Michelle Gay, mother of 7-year-old Josephine Gay and co-founder of Safe and Sound Schools
It was a busy Thursday. I had been Christmas shopping and making last-minute arrangements for Joey's birthday party, which was set for Saturday, while the girls were at school. We had just held the annual holiday choral event at the high school and at Sandy Hook school earlier in the week. Joey was excitedly pointing and smiling at her sister, Marie, then a 4th grader, [who was] singing. Spirits were high. The holidays were a big deal in Newtown.
That evening, when the girls were all home, I was frantically trying to snap some good photos for our Christmas card. I got some special ones of the girls together that I will treasure forever, though, of course, we never sent cards out. My husband was working his new job in Massachusetts that week, so I got the girls tucked in that night and curled up on the couch to watch a little TV. But Joey wouldn't have it. She kept calling for me. I eventually gave in and tucked in with her for the night, wrapping my arms around her until we both fell asleep. I'm forever grateful that I did.
Jenny Hubbard, mother of 6-year-old Catherine Hubbard and founder of the Catherine Violet Hubbard Animal Sanctuary
The day before Dec. 14 was energized. It was filled with excitement and just eager anticipation. My two kids were supercharged because we were 12 days out from Christmas and my husband at the time was in Europe, so he had been gone all week and he was going to be coming home on Friday. So it was this sort of, like, excitement on steroids. They were just beside themselves. And I had gotten Catherine a new pair of boots that had little bells on them.

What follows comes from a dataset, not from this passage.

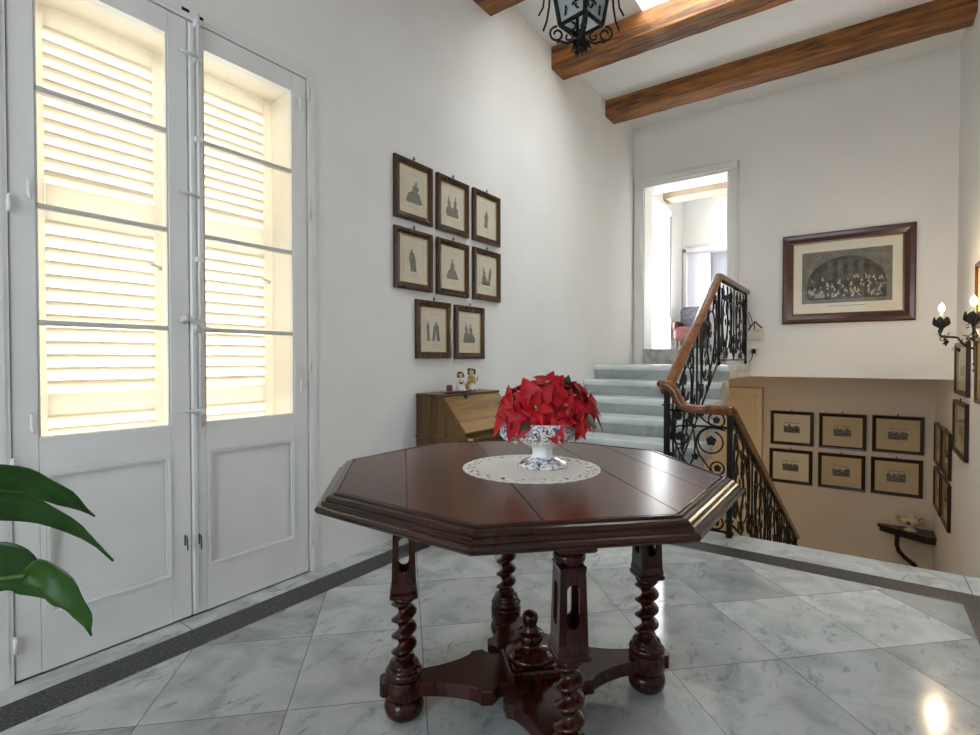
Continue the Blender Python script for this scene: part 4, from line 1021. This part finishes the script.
# ------------------------------------------------------------------ wall shelf with covered bowl
SH = thing('wall_shelf', 'dark wooden shelf with a curved bracket in the corner of the lower wall', 'shelf', (.45, YLW, -.96))
b = MB(); zsf = -.955
top = [(.17,YLW-.002),(XR-.002,YLW-.002),(XR-.002,YLW-.33),(.60,YLW-.36),(.36,YLW-.25),(.17,YLW-.05)]
top = [(.16,YLW-.002),(XR-.002,YLW-.002),(XR-.002,YLW-.36),(.62,YLW-.36),(.20,YLW-.10),(.16,YLW-.06)]
b.prism(top, zsf-.03, zsf); b.prism([(x*.95+.03, y+.02 if y < YLW-.01 else y) for x, y in top], zsf-.085, zsf-.03); build('shelf_top', b, FRAME_D, SH)
b = MB(); b.sweep([(.36,YLW-.14,zsf-.08),(.355,YLW-.15,zsf-.20),(.375,YLW-.13,zsf-.28),(.44,YLW-.07,zsf-.37),(.55,YLW-.02,zsf-.47)], [(-.022,-.022),(.022,-.022),(.022,.022),(-.022,.022)], up=(0,1,0)); build('bracket', b, FRAME_D, SH)
TP = thing('sugar_bowl', 'small cream lidded pot with gilt handles on the dark wall shelf', 'pot', (.465, YLW-.15, zsf))
POTM = simple('gilt_porcelain', (.66,.58,.42), .25, noise=.25, nscale=28)
PS_ = Matrix.Translation((.485,YLW-.15,zsf)) @ Matrix.Scale(1.28, 4) @ Matrix.Translation((-.465,-(YLW-.15),-zsf))
b = MB(); b.lathe([(.052,0),(.054,.006),(.026,.022),(.022,.032),(.045,.050),(.066,.078),(.070,.100),(.058,.122),(.048,.128),(.046,.132),(.001,.132)], (.465,YLW-.15,zsf), 24); b.xf(PS_); build('pot_body', b, POTM, TP)
b = MB(); b.lathe([(.048,.130),(.044,.142),(.024,.158),(.010,.166),(.014,.174),(.010,.184),(.001,.188)], (.465,YLW-.15,zsf), 20); b.xf(PS_); build('lid', b, POTM, TP)
for s in (-1, 1):
    b = MB(); b.tube([(.465+s*x, YLW-.15, zsf+z) for x, z in ((.060,.075),(.088,.085),(.104,.110),(.100,.134),(.086,.130),(.066,.112))], .007, 8); b.xf(PS_); build('handle', b, GOLD, TP)
b = MB(); b.ball((.45,YLW-.15-.062,zsf+.085), .022, .008, .020); b.xf(PS_); build('painted_medallion', b, simple('blue_glaze', (.08,.09,.14), .3), TP)

# ------------------------------------------------------------------ wall phone box, socket and cord by the end of the railing
WB = thing('wall_telephone', 'small white wall box with a dark handle beside the upper end of the railing', 'wall telephone', (-1.018, YB, 1.445))
b = MB(); b.box(-1.105,-.935,YB-.055,YB,1.385,1.495,.010); build('box', b, simple('beige_plastic', (.60,.56,.47), .4), WB)
b = MB(); b.tube([(-1.09,YB-.05,1.50),(-1.05,YB-.055,1.56),(-1.02,YB-.055,1.60),(-.97,YB-.055,1.545),(-.945,YB-.05,1.52)], .008, 6); b.tube([(-1.02,YB-.055,1.60),(-1.03,YB-.05,1.51)], .005, 5); build('receiver', b, IRON, WB)
b = MB(); b.tube([(-1.08,YB-.02,1.55),(-1.10,YB-.03,1.66),(-1.09,YB-.02,1.72),(-1.06,YB-.02,1.62),(-1.04,YB-.02,1.58)], .004, 5); build('cord', b, IRON, WB)
SK = thing('power_socket', 'square white wall socket with a black plug, under the wall box', 'socket', (-1.02, YB, 1.257))
b = MB(); b.box(-1.075,-.985,YB-.012,YB,1.212,1.302,.004); build('socket_plate', b, simple('white_plastic', (.70,.68,.62), .4), SK)
b = MB(); b.box(-1.058,-1.012,YB-.055,YB-.012,1.232,1.285,.010); b.tube([(-1.04,YB-.05,1.235),(-1.05,YB-.05,1.18),(-1.08,YB-.03,1.13)], .005, 5); build('plug', b, IRON, SK)

# ------------------------------------------------------------------ cream panelled door in the lower hall
Dr = bpy.data.objects.new('door_3', None); COL.objects.link(Dr); Dr['kind'] = 'structure'
b = MB(); x0, x1 = -2.08, -1.185; zt = .735
b.box(x0, x0+.09, YLW-.045, YLW, ZLO, zt, .006); b.box(x1-.09, x1, YLW-.045, YLW, ZLO, zt, .006); b.box(x0, x1, YLW-.05, YLW, zt-.09, zt, .006); b.box(x0-.015, x1+.015, YLW-.06, YLW, zt-.006, zt+.015, .004)
build('door_frame', b, CREAM, Dr)
b = MB(); b.box(x0+.09, x1-.09, YLW-.025, YLW, ZLO, zt-.09); 
for a, c in ((x0+.14, x0+.40), (x0+.46, x1-.14)):
    for z0_, z1_ in ((zt-.38, zt-.16), (zt-1.45, zt-.45), (ZLO+.15, zt-1.55)):
        for s in (0, 1):
            q = .012*s; b.box(a+q, c-q, YLW-.030-.005*(1-s), YLW-.024, z0_+q, z0_+q+.012); b.box(a+q, c-q, YLW-.030-.005*(1-s), YLW-.024, z1_-q-.012, z1_-q)
            b.box(a+q, a+q+.012, YLW-.030-.005*(1-s), YLW-.024, z0_+q, z1_-q); b.box(c-q-.012, c-q, YLW-.030-.005*(1-s), YLW-.024, z0_+q, z1_-q)
build('door_leaf', b, CREAM, Dr)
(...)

And so I like to say she jingled all the way to the bus stop. Like literally skipped so she could hear these things jingling. That night, Catherine had an activity back at the school. She was a little Daisy Scout, and we had made the walls for what would be our gingerbread house. I remember the kids going to bed exhausted but also exhilarated. After I put them down, I had to catch my breath thinking just how really fortunate I was. I was living a great life.